= Exercise instructions =
Reproduce the listing below without any change.

= Recorded data =

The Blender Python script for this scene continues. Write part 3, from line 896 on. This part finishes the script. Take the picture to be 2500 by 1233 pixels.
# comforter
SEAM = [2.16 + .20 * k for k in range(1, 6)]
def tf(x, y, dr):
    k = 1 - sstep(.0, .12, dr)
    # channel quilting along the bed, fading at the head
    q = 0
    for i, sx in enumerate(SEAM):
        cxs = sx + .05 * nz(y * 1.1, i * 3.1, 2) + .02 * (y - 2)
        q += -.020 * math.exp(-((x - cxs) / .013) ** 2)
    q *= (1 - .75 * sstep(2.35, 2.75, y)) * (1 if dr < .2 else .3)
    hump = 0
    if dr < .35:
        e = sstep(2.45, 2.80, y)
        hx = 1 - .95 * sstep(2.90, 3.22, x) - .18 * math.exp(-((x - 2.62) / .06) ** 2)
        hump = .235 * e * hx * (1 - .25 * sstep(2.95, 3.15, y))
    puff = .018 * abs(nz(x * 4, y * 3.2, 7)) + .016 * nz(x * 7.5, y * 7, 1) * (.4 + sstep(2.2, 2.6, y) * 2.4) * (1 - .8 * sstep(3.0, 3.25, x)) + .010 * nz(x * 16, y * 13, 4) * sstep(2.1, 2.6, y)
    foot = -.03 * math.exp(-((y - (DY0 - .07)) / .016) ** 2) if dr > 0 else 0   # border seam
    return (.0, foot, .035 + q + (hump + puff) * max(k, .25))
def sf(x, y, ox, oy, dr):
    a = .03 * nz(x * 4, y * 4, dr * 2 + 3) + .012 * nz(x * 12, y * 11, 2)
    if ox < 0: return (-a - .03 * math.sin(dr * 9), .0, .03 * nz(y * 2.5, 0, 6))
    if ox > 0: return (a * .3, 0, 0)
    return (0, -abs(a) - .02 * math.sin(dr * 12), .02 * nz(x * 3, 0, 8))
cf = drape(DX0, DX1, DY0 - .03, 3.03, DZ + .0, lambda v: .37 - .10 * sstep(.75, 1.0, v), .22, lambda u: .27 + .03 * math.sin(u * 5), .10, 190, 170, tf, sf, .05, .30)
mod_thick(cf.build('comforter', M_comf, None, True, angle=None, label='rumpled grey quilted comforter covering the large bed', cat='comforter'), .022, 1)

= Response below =
The Blender Python script for this scene continues. Write part 3, from line 896 on. This part finishes the script. Take the picture to be 2500 by 1233 pixels.
# comforter
SEAM = [2.16 + .20 * k for k in range(1, 6)]
def tf(x, y, dr):
    k = 1 - sstep(.0, .12, dr)
    # channel quilting along the bed, fading at the head
    q = 0
    for i, sx in enumerate(SEAM):
        cxs = sx + .05 * nz(y * 1.1, i * 3.1, 2) + .02 * (y - 2)
        q += -.020 * math.exp(-((x - cxs) / .013) ** 2)
    q *= (1 - .75 * sstep(2.35, 2.75, y)) * (1 if dr < .2 else .3)
    hump = 0
    if dr < .35:
        e = sstep(2.45, 2.80, y)
        hx = 1 - .95 * sstep(2.90, 3.22, x) - .18 * math.exp(-((x - 2.62) / .06) ** 2)
        hump = .235 * e * hx * (1 - .25 * sstep(2.95, 3.15, y))
    puff = .018 * abs(nz(x * 4, y * 3.2, 7)) + .016 * nz(x * 7.5, y * 7, 1) * (.4 + sstep(2.2, 2.6, y) * 2.4) * (1 - .8 * sstep(3.0, 3.25, x)) + .010 * nz(x * 16, y * 13, 4) * sstep(2.1, 2.6, y)
    foot = -.03 * math.exp(-((y - (DY0 - .07)) / .016) ** 2) if dr > 0 else 0   # border seam
    return (.0, foot, .035 + q + (hump + puff) * max(k, .25))
def sf(x, y, ox, oy, dr):
    a = .03 * nz(x * 4, y * 4, dr * 2 + 3) + .012 * nz(x * 12, y * 11, 2)
    if ox < 0: return (-a - .03 * math.sin(dr * 9), .0, .03 * nz(y * 2.5, 0, 6))
    if ox > 0: return (a * .3, 0, 0)
    return (0, -abs(a) - .02 * math.sin(dr * 12), .02 * nz(x * 3, 0, 8))
cf = drape(DX0, DX1, DY0 - .03, 3.03, DZ + .0, lambda v: .37 - .10 * sstep(.75, 1.0, v), .22, lambda u: .27 + .03 * math.sin(u * 5), .10, 190, 170, tf, sf, .05, .30)
mod_thick(cf.build('comforter', M_comf, None, True, angle=None, label='rumpled grey quilted comforter covering the large bed', cat='comforter'), .022, 1)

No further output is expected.